Provided material ▸
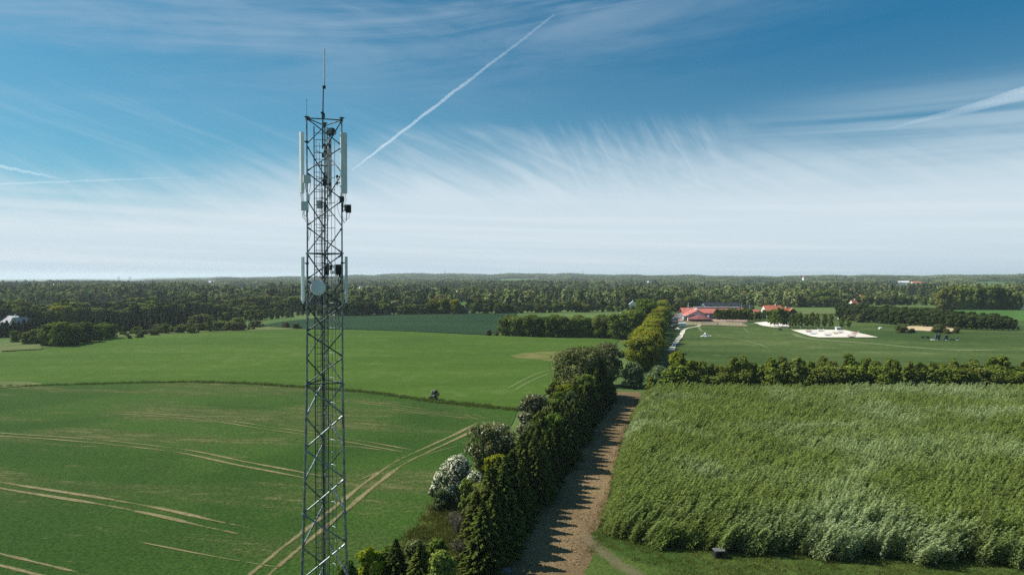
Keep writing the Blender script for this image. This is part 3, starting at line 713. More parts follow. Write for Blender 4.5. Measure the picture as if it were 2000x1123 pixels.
==
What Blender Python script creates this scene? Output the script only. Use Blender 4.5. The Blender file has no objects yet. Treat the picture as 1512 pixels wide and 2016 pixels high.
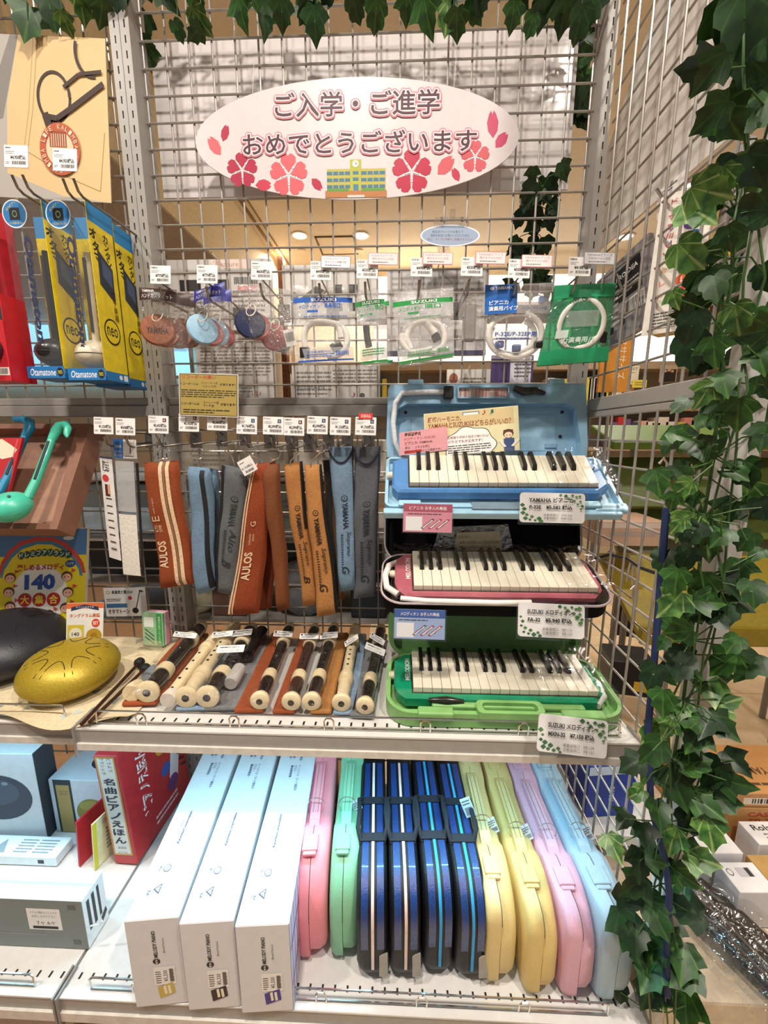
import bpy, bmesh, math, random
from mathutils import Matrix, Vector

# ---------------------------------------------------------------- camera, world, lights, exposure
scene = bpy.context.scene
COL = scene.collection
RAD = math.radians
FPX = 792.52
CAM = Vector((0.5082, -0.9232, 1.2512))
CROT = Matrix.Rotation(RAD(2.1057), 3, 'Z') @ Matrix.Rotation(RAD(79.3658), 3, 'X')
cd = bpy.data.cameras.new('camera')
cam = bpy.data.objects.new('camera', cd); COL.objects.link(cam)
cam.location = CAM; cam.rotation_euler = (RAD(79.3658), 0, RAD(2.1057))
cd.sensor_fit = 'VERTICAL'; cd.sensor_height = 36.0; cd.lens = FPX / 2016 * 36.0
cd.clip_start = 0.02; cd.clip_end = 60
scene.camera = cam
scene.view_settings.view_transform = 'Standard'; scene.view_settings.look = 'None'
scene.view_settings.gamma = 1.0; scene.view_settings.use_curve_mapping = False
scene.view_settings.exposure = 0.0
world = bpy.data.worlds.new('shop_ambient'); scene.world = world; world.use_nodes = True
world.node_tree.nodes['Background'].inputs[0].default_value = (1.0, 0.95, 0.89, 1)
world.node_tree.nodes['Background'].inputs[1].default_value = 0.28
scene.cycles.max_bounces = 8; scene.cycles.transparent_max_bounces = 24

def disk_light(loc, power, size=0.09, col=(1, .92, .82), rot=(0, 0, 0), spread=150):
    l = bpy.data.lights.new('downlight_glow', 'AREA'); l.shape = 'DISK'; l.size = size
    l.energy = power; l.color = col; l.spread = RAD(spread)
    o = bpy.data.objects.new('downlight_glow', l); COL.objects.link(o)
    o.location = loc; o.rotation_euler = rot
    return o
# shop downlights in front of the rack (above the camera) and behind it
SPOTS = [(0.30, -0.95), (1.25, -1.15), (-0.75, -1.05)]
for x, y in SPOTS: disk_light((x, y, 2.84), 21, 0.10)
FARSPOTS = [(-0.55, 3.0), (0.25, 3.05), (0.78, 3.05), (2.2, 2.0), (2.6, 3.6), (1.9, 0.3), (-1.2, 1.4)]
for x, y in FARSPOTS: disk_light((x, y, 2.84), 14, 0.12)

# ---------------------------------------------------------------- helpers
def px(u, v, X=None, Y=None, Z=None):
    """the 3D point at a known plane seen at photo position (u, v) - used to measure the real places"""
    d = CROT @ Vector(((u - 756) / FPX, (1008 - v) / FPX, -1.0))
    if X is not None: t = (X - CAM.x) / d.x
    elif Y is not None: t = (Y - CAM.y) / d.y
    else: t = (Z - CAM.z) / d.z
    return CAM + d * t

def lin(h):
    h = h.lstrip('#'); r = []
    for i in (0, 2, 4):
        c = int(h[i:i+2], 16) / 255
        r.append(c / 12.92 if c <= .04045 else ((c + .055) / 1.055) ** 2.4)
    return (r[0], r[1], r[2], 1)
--
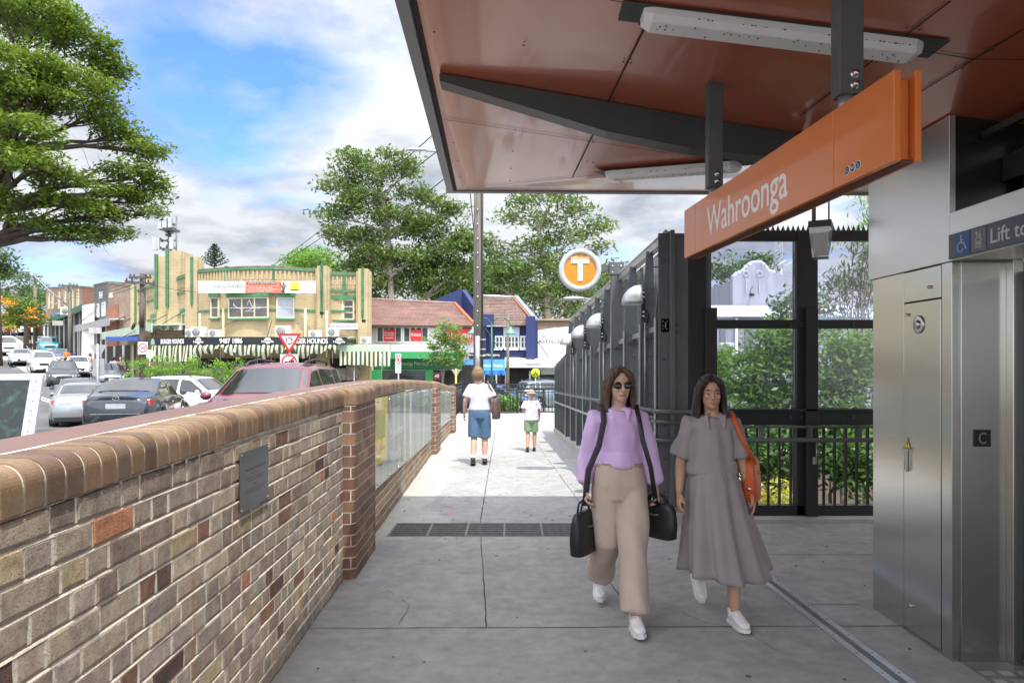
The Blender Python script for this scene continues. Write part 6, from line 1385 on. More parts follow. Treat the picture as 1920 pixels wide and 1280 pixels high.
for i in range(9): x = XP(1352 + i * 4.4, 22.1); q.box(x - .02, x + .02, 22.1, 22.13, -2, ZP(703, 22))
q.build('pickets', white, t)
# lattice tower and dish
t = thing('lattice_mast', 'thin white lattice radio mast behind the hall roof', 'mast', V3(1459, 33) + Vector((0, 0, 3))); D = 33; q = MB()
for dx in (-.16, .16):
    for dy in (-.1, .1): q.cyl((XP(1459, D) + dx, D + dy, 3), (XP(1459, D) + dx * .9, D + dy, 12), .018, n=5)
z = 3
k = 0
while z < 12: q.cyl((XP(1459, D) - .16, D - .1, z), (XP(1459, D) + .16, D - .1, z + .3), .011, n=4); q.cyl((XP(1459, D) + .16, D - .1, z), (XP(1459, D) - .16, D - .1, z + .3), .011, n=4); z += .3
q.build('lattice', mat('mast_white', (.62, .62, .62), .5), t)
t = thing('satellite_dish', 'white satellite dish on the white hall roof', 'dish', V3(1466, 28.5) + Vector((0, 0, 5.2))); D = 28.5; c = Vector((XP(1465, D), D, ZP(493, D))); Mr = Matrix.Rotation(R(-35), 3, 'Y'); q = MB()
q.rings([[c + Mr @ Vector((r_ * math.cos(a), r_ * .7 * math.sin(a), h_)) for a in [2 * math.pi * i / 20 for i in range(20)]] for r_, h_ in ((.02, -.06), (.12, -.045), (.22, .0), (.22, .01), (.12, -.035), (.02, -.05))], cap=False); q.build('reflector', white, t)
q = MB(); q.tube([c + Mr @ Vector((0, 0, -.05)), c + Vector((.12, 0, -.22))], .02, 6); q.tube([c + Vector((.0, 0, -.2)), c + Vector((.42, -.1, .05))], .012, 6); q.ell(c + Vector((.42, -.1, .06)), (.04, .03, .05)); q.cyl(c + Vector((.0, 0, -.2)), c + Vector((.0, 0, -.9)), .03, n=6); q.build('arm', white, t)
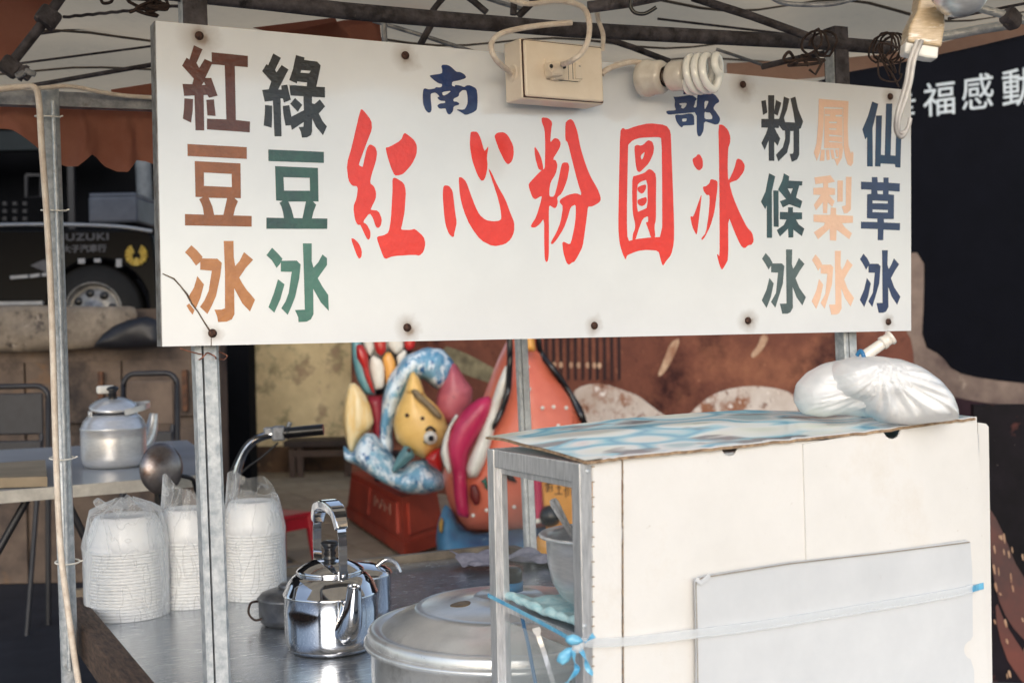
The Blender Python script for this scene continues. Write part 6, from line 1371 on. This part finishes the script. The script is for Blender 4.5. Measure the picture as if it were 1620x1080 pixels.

Stated goal ▸
Nothing but the lines from the one containing "What Blender Python" through the one containing "scene.cycles.max_bounces = 8;" should appear in your copy, exactly as written and without pictures.

Task answer ▸
What Blender Python script creates this scene? Output the script only. Use Blender 4.5. The Blender file has no objects yet. Treat the picture as 1512 pixels wide and 2016 pixels high.
import bpy, bmesh, math, random
from mathutils import Matrix, Vector

# ---------------------------------------------------------------- camera, world, lights, exposure
scene = bpy.context.scene
COL = scene.collection
RAD = math.radians
FPX = 792.52
CAM = Vector((0.5082, -0.9232, 1.2512))
CROT = Matrix.Rotation(RAD(2.1057), 3, 'Z') @ Matrix.Rotation(RAD(79.3658), 3, 'X')
cd = bpy.data.cameras.new('camera')
cam = bpy.data.objects.new('camera', cd); COL.objects.link(cam)
cam.location = CAM; cam.rotation_euler = (RAD(79.3658), 0, RAD(2.1057))
cd.sensor_fit = 'VERTICAL'; cd.sensor_height = 36.0; cd.lens = FPX / 2016 * 36.0
cd.clip_start = 0.02; cd.clip_end = 60
scene.camera = cam
scene.view_settings.view_transform = 'Standard'; scene.view_settings.look = 'None'
scene.view_settings.gamma = 1.0; scene.view_settings.use_curve_mapping = False
scene.view_settings.exposure = 0.0
world = bpy.data.worlds.new('shop_ambient'); scene.world = world; world.use_nodes = True
world.node_tree.nodes['Background'].inputs[0].default_value = (1.0, 0.95, 0.89, 1)
world.node_tree.nodes['Background'].inputs[1].default_value = 0.28
scene.cycles.max_bounces = 8; scene.cycles.transparent_max_bounces = 24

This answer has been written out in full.